Teacher Professional Development

The Education Department offers interdisciplinary professional development for teachers that makes use of the Museum’s vast and varied collections that will help to bring history alive for students.

We can customize a training opportunity for your group at the Museum or your location! Just contact education@jfk.org to discuss how we can help.

There are often special events, exhibits or special partnerships that occur during the school year for which we hold teacher workshops. Stay tuned to this page for announcements about those or sign up to receive the Educator Newsletter, and we’ll send you the information.


Upcoming Opportunities

VIRTUAL TEACHER SEMINAR

Presidential Leadership at Historic Crossroads 
July 10-13, 2023 | 5-7 p.m. CST | $25

Register here.

We are excited to announce the Museum will be partnering in the summer of 2023 with The Gilder-Lehrman Institute of American History for a virtual teacher seminar led by Dr. Barbara A. Perry, Gerald L. Baliles Professor and Director of Presidential Studies at the University of Virginia. This seminar will feature pre-recorded and live sessions with Dr. Perry, two sessions with Sixth Floor Museum staff and pedagogy sessions for elementary, middle and high school educators.  

Course Description

Starting with its inception in the eighteenth century, the American presidency has faced numerous inflection points that have reshaped the office. From its constitutional roots to Washington’s precedents, Jacksonian democracy, Lincoln’s Civil War power assertions, Teddy Roosevelt’s and Woodrow Wilson’s creation of the “rhetorical presidency,” Franklin D. Roosevelt’s Great Depression and World War II presidency, the Cold War’s impact, Nixon and Watergate, the Global War on Terror, and Trump’s unprecedented tenure, the chief executive’s influence has waxed and waned depending on circumstances and presidential leadership. Using classic and new scholarship as well as primary sources, this seminar will examine the challenges and responses of presidents when they have faced and sometimes constructed historic crossroads.

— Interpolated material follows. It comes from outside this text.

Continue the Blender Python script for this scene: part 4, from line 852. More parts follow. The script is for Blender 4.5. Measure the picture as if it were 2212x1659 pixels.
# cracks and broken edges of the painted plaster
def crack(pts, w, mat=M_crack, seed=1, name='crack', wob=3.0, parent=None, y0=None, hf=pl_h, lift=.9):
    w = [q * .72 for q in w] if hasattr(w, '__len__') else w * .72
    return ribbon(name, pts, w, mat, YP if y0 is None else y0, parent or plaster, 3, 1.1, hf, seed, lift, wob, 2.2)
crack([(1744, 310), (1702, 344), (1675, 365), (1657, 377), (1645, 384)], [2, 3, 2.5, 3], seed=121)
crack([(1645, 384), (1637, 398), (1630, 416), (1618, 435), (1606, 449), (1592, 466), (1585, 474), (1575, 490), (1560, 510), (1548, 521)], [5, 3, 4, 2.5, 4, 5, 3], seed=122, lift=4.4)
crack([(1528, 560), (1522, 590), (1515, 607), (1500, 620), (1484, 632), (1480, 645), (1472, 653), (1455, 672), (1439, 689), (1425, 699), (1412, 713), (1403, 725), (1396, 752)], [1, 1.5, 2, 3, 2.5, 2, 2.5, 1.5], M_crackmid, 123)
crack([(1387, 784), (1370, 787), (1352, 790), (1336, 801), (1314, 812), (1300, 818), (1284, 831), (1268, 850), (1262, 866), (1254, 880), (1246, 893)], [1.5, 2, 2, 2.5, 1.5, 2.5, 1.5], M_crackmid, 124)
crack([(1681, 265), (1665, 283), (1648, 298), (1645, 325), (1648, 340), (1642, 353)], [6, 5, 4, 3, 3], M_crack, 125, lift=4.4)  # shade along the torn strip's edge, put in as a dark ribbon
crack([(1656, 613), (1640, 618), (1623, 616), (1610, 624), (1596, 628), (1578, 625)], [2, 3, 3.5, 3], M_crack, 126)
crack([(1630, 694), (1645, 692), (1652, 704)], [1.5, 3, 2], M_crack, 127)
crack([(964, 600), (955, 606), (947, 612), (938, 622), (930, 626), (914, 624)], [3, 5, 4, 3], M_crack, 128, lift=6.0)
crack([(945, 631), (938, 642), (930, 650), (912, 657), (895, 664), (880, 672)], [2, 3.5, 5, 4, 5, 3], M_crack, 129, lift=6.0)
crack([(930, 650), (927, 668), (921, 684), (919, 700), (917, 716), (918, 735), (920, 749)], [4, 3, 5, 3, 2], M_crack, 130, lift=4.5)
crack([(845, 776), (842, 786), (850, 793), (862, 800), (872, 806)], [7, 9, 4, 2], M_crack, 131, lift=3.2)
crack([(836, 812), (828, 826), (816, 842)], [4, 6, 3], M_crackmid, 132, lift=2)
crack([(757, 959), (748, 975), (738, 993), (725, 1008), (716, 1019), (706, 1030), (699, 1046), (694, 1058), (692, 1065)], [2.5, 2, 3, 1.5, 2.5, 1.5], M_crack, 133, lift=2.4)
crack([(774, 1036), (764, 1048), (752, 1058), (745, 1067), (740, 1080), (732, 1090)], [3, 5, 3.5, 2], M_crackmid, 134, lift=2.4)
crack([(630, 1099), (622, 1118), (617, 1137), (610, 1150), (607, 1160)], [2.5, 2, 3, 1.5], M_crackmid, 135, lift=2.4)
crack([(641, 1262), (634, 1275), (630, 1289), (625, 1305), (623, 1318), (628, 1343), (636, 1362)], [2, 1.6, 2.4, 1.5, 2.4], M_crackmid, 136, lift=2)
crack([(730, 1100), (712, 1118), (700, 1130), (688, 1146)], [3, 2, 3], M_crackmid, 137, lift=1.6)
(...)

Special Topics in History Session

Kennedy’s New Frontier Sixty Years On

The Sixth Floor Museum’s Director of Education presented a Special Topics in History session as part of the Gilder Lehrman Institute of American History’s summer 2022 virtual teacher professional development programs. View the program in full below.

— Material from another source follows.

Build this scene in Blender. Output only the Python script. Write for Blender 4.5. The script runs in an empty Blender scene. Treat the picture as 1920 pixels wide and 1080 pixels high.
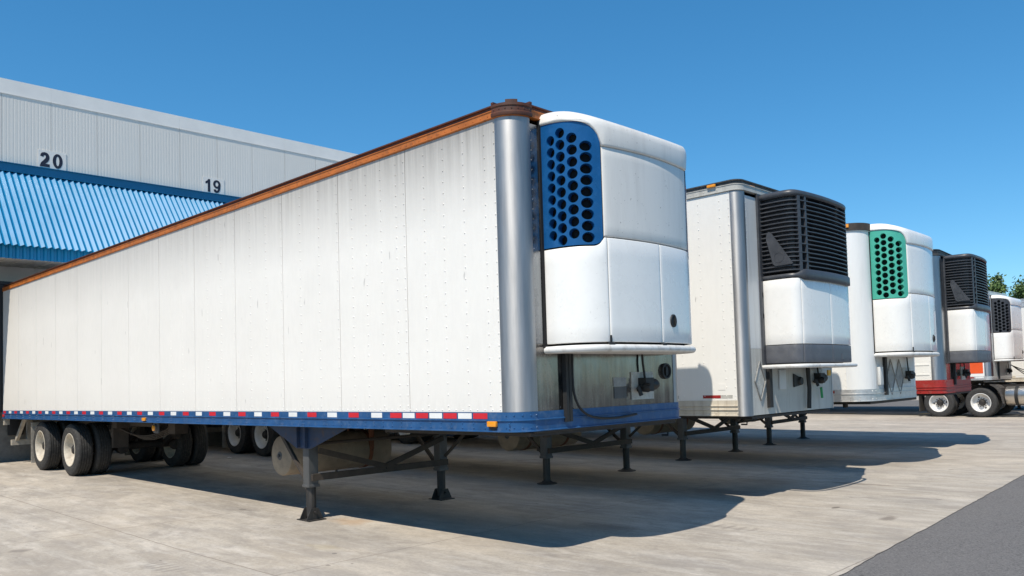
import bpy, bmesh, math, random
from mathutils import Vector, Matrix
from mathutils.geometry import delaunay_2d_cdt
R = math.radians
scn = bpy.context.scene
col = scn.collection
random.seed(7)

# ------------------------------------------------------------------ camera
cam_d = bpy.data.cameras.new("camera")
cam = bpy.data.objects.new("camera", cam_d)
col.objects.link(cam)
def cam_axes(yaw, pitch, roll):
    cy, sy, cp, sp = math.cos(yaw), math.sin(yaw), math.cos(pitch), math.sin(pitch)
    f = Vector((cp*cy, cp*sy, sp)); r = Vector((sy, -cy, 0)); u = r.cross(f)
    c, s = math.cos(roll), math.sin(roll)
    return f, c*r + s*u, -s*r + c*u
f_, r_, u_ = cam_axes(R(133.422), R(2.602), R(-1.722))
m = Matrix((r_, u_, -f_)).transposed().to_4x4()
m.translation = Vector((5.052, -5.12, 1.576))
cam.matrix_world = m
cam_d.sensor_fit = 'HORIZONTAL'
cam_d.sensor_width = 36
cam_d.lens = 1539.5/1920*36
cam_d.shift_x = (960-1004.1)/1920
cam_d.shift_y = (648.7-540)/1920
cam_d.clip_start = .1
cam_d.clip_end = 6000
scn.camera = cam

# ------------------------------------------------------------------ light
SUN = Vector((.22, -.62, 1)).normalized()
w = bpy.data.worlds.new("World"); scn.world = w; w.use_nodes = True
nt = w.node_tree
bg = nt.nodes['Background']
sky = nt.nodes.new('ShaderNodeTexSky'); sky.sky_type = 'NISHITA'
sky.sun_disc = False
sky.sun_elevation = math.asin(SUN.z)
sky.sun_rotation = math.atan2(SUN.x, SUN.y)
sky.altitude = 0; sky.air_density = .85; sky.dust_density = 0.; sky.ozone_density = 2.6
hs = nt.nodes.new('ShaderNodeHueSaturation'); hs.inputs['Hue'].default_value = .490
hs.inputs['Saturation'].default_value = 1.42; hs.inputs['Value'].default_value = 1.
gm = nt.nodes.new('ShaderNodeGamma'); gm.inputs[1].default_value = .78
nt.links.new(sky.outputs[0], gm.inputs[0]); nt.links.new(gm.outputs[0], hs.inputs['Color']); tint = nt.nodes.new('ShaderNodeMix'); tint.data_type = 'RGBA'; tint.blend_type = 'MULTIPLY'; tint.inputs[0].default_value = 1
tint.inputs[7].default_value = (1.02, 1.33, 1.5, 1)
nt.links.new(hs.outputs[0], tint.inputs[6]); nt.links.new(tint.outputs[2], bg.inputs[0])
bg.inputs[1].default_value = .14
sl = bpy.data.lights.new("sun", 'SUN'); sl.energy = 4.9; sl.angle = R(.5); sl.color = (1, .92, .8)
so = bpy.data.objects.new("sun", sl); col.objects.link(so)
so.rotation_euler = SUN.to_track_quat('Z', 'Y').to_euler()
so.location = (0, -20, 40)
scn.view_settings.view_transform = 'Standard'
scn.view_settings.look = 'None'
scn.view_settings.exposure = .05
scn.view_settings.gamma = 1

# ------------------------------------------------------------------ materials
class NB:
    """small node builder"""
    def __init__(s, name):
        s.m = bpy.data.materials.new(name); s.m.use_nodes = True
        s.t = s.m.node_tree; s.b = s.t.nodes['Principled BSDF']
        s.tc = s.t.nodes.new('ShaderNodeTexCoord')
    def n(s, t, **k):
        x = s.t.nodes.new(t)
        for a, v in k.items(): setattr(x, a, v)
        return x
    def l(s, a, b): s.t.links.new(a, b)
    def mapping(s, scale=(1, 1, 1), loc=(0, 0, 0)):
        x = s.n('ShaderNodeMapping'); x.inputs['Scale'].default_value = scale
        x.inputs['Location'].default_value = loc
        s.l(s.tc.outputs['Object'], x.inputs[0]); return x.outputs[0]
    def noise(s, scale, detail=6, rough=.55, vec=None, dist=0):
        x = s.n('ShaderNodeTexNoise'); x.inputs['Scale'].default_value = scale
        x.inputs['Detail'].default_value = detail; x.inputs['Roughness'].default_value = rough
        x.inputs['Distortion'].default_value = dist
        s.l(vec if vec else s.tc.outputs['Object'], x.inputs['Vector']); return x.outputs['Fac']
    def ramp(s, fac, *stops):
        x = s.n('ShaderNodeValToRGB'); e = x.color_ramp.elements
        while len(e) < len(stops): e.new(.5)
        for i, (p, c) in enumerate(stops):
            e[i].position = p
            e[i].color = (c, c, c, 1) if isinstance(c, (int, float)) else (*c, 1)
        s.l(fac, x.inputs[0]); return x.outputs[0]
    def mix(s, fac, a, b, mode='MIX'):
        x = s.n('ShaderNodeMix', data_type='RGBA', blend_type=mode)
        for sock, v in ((x.inputs[0], fac), (x.inputs[6], a), (x.inputs[7], b)):
            if isinstance(v, (int, float)): sock.default_value = v if sock == x.inputs[0] else (v, v, v, 1)
            elif isinstance(v, tuple): sock.default_value = (*v, 1)
            else: s.l(v, sock)
        return x.outputs[2]
    def math(s, op, a, b=0, c=0):
        x = s.n('ShaderNodeMath', operation=op)
        for i, v in enumerate((a, b, c)):
            if isinstance(v, (int, float)): x.inputs[i].default_value = v
            else: s.l(v, x.inputs[i])
        return x.outputs[0]
    def bump(s, h, strength=.3, dist=.01):
        x = s.n('ShaderNodeBump'); x.inputs['Strength'].default_value = strength
        x.inputs['Distance'].default_value = dist
        s.l(h, x.inputs['Height']); s.l(x.outputs[0], s.b.inputs['Normal'])
    def base(s, c):
        if isinstance(c, tuple): s.b.inputs['Base Color'].default_value = (*c, 1)
        else: s.l(c, s.b.inputs['Base Color'])
    def set(s, rough=.5, metal=0, **k):
        if isinstance(rough, (int, float)): s.b.inputs['Roughness'].default_value = rough
        else: s.l(rough, s.b.inputs['Roughness'])
        s.b.inputs['Metallic'].default_value = metal
        for a, v in k.items(): s.b.inputs[a].default_value = v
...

On November 22, 1963, President John F. Kennedy was assassinated in Dallas and the world was sent into a mindset based on the question “What if…?” Kennedy had challenged United States citizens to be active citizens, participating in government, demanding change and striving to create a new frontier for future generations. In this program, educators will explore Kennedy’s New Frontier and look at how it changed the country before and after President Kennedy’s death by focusing on three major issues from his time in office.

Explore the roles of the Civil Rights Movement, the Cold War and the Space Race during the 1960s and connect these issues to current events your students are witnessing in their lives. This session will help address the questions “Why is studying history important?” and “How did we get here?” by showing that modern day issues are not isolated to the present. Using Museum collections and curriculum, educators will explore the challenges and choices President Kennedy faced during his time in office and the impact of his legacy through discussion and hands-on activities for the classroom.